> **Prompt**
Up to and including the line containing "SC = bpy.context.scene", please reproduce the lines of the listing below, starting from the top.
------------------------------------------------------------
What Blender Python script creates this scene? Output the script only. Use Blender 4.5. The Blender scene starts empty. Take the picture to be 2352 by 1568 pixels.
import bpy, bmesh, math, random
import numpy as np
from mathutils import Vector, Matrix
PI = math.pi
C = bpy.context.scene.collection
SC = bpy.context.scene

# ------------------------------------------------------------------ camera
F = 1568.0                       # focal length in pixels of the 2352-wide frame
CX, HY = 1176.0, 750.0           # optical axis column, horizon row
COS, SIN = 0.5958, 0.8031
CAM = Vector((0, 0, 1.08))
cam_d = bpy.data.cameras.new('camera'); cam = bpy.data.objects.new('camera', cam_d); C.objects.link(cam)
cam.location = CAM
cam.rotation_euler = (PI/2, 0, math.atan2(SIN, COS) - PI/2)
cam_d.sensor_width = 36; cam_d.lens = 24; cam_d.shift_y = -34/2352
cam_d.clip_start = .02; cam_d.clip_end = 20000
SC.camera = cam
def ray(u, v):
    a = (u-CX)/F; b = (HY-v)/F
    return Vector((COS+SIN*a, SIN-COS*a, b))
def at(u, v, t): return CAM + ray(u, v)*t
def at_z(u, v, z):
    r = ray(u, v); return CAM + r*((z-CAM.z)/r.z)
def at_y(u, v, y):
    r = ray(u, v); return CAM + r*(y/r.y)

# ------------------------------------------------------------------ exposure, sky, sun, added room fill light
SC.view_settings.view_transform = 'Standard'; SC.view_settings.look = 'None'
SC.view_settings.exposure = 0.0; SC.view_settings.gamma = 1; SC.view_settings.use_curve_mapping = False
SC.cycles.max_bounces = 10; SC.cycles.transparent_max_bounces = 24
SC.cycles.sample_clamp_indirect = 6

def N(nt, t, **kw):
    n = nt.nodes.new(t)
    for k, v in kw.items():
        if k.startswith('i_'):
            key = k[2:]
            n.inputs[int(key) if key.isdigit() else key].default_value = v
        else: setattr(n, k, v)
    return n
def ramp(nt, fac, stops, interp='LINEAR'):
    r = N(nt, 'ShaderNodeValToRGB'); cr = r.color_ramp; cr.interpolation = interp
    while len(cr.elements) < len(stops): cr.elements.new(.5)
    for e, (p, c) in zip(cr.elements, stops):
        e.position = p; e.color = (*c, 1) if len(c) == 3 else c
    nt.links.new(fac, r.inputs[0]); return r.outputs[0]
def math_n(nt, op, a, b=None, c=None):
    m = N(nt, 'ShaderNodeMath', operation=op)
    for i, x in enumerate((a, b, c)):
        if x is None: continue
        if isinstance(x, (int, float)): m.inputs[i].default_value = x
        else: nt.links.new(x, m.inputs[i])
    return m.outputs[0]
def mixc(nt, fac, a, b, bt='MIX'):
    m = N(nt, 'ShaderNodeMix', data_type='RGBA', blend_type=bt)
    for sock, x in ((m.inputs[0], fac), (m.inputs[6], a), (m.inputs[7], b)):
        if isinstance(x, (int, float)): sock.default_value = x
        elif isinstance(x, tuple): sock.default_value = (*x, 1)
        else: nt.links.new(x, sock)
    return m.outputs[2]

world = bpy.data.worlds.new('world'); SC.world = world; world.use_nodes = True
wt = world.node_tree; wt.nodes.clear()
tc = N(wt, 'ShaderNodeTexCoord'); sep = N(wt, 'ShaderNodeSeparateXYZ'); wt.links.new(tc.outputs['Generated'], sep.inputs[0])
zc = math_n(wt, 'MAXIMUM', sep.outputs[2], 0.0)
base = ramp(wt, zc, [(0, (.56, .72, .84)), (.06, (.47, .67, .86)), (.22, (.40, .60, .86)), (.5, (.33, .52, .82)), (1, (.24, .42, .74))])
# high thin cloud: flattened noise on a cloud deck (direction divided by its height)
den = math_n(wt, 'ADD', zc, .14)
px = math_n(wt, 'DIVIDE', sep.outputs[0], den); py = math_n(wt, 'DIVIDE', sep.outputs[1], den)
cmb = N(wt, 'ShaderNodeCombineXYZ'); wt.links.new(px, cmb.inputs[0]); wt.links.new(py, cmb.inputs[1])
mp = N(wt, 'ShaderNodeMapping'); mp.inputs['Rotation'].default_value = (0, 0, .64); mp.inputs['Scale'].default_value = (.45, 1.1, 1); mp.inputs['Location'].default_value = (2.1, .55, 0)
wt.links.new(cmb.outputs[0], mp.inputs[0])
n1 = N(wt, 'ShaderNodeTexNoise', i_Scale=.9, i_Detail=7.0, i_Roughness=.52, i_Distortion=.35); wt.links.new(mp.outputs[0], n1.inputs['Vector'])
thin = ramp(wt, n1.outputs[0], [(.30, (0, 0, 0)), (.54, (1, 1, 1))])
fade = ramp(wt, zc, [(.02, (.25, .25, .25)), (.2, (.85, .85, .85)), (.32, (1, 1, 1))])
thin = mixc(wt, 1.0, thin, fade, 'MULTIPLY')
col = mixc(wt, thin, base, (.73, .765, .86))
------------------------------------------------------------
> **Response for this exercise**
What Blender Python script creates this scene? Output the script only. Use Blender 4.5. The Blender scene starts empty. Take the picture to be 2352 by 1568 pixels.
import bpy, bmesh, math, random
import numpy as np
from mathutils import Vector, Matrix
PI = math.pi
C = bpy.context.scene.collection
SC = bpy.context.scene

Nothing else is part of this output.